## [Your instructions]
Scan the material that follows. Copy every line containing the word "high".

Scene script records
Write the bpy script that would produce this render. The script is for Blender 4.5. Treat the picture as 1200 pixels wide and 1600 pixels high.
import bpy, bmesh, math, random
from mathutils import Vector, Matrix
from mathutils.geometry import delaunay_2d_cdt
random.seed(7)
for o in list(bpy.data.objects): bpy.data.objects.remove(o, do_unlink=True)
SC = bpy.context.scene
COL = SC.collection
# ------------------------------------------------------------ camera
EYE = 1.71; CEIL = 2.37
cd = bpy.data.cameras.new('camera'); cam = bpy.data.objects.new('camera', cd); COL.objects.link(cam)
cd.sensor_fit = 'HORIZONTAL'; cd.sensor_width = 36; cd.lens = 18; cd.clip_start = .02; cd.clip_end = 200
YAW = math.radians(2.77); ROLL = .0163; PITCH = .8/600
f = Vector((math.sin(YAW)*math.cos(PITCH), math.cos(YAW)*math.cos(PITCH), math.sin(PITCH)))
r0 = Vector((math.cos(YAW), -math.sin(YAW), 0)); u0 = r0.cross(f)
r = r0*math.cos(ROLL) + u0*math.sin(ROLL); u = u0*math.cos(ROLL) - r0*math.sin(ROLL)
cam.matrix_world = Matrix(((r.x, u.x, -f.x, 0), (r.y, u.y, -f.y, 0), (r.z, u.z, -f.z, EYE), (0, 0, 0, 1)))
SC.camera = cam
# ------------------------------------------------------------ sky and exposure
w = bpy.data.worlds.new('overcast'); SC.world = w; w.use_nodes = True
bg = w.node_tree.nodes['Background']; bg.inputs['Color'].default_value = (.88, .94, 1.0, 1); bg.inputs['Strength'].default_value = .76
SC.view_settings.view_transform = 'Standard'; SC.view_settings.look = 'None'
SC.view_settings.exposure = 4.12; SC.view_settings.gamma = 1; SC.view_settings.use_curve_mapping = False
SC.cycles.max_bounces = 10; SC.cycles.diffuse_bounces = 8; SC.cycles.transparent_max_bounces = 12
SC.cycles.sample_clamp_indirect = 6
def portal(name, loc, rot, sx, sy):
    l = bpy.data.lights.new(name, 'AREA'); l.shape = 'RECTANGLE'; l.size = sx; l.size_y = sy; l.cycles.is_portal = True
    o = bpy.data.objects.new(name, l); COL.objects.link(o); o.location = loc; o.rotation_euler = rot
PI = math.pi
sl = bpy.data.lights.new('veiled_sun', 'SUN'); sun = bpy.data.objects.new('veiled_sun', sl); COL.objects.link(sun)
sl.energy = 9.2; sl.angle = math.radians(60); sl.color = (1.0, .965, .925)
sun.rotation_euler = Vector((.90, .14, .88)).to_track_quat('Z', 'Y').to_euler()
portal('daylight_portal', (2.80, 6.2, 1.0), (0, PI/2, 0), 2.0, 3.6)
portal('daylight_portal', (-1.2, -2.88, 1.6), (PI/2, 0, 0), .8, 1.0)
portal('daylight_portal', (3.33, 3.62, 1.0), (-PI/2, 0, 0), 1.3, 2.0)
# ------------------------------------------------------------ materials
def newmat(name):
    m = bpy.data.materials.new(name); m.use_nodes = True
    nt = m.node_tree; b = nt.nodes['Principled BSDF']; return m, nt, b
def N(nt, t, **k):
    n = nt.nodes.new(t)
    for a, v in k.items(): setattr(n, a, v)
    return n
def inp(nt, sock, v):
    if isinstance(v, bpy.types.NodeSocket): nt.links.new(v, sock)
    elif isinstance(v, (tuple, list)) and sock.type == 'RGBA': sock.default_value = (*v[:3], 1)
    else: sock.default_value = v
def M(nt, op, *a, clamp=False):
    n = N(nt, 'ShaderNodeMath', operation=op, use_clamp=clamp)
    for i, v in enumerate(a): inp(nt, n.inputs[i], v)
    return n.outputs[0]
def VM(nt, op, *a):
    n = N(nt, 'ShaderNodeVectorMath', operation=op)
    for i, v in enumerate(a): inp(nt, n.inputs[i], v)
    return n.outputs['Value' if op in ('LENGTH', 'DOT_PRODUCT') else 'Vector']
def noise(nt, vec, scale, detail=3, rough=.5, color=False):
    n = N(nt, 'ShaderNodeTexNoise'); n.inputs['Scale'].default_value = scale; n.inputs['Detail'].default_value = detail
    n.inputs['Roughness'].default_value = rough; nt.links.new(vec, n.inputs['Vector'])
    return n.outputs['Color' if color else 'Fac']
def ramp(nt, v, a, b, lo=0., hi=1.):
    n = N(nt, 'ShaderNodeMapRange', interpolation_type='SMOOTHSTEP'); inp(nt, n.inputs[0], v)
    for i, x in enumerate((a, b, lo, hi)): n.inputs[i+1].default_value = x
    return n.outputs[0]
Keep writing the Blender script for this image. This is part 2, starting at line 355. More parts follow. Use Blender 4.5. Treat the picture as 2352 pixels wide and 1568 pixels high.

## [Correct result]
Write the bpy script that would produce this render. The script is for Blender 4.5. Treat the picture as 1200 pixels wide and 1600 pixels high.
Keep writing the Blender script for this image. This is part 2, starting at line 355. More parts follow. Use Blender 4.5. Treat the picture as 2352 pixels wide and 1568 pixels high.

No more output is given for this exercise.